Trump sadar jika orang-orang AS terutama kulit putih dari kalangan konservatif dan kelas bawah yang sedang dalam tekanan ekonomi bisa digerakkan untuk memilihnya lewat politik rasa takut. Ia tiba-tiba memoles diri sebagai “ratu adil” dengan retorika yang mampu menjadi katarsis dari tekanan yang dirasakan orang-orang selama ini.

Trump menyadarkan fakta bahwa mereka itu mayoritas yang memiliki kekuatan lebih ketimbang golongan muslim yang menurut catatan Pew Research hanya berjumlah 3,3 juta jiwa atau hanya 1 persen dari total populasi warga AS (322 juta). Golongan minoritas ini, dalam pandangan Trump, setara dengan minoritas lain yang rata-rata adalah pendatang. Contohnya ialah warga keturunan Hispanik atau warga keturunan Cina.

Para imigran, termasuk banyak warga muslim, bagi Trump adalah sumber masalah. Maka saat kampanye dengan entengnya ia berencana “menutup seluruh akses masuk untuk orang-orang muslim ke teritori AS”. Dalam sebuah kesempatan, ia bahkan melecehkan keluarga Gold Star Khan dengan mengatakan bahwa Ghazala Khan seharusnya tak usah banyak omong di konvensi Partai Demokrat sebab ia seorang muslim.

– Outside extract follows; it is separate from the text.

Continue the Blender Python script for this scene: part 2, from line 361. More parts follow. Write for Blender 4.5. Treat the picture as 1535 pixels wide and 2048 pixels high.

Ia juga menganggap warga muslim AS adalah sekumpulan teroris yang serupa dengan ISIS. Sebuah generalisasi yang, sayangnya, dipercayai sebagian besar pendukungnya. Trump diuntungkan dengan makin mengganasnya ISIS dalam menyebarkan teror di banyak wilayah, terutama di Eropa. Hasilnya isu atas kemanan nasional seperti terjadi pasca tragedi 9/11 kembali menyeruak.

Juru bicara The Council of American-Islamic Relations di Washington membenarkan penyebaran rasa takut dan gelisah ini. Kepada The Independent, ia terus bertanya-tanya apa sekiranya yang akan terjadi usai Trump dilantik mengingat politisi sekaligus pebisnis asal New York itu telah jauh-jauh hari menyebarkan rasa takut itu sejak masa kampanye.

“Sekarang kita hanya bisa menunggu apakah yang ia sampaikan di atas podium itu hanyalah retorika saja atau benar-benar akan ia realisasikan dalam bentuk kebijakan-kebijakan fanatik. Yang jelas kita akan terus berjuang untuk mempertahankan hak sipil untuk seluruh warga AS terlepas siapapun yang berkuasa di Gedung Putih,” lanjut sang jubir.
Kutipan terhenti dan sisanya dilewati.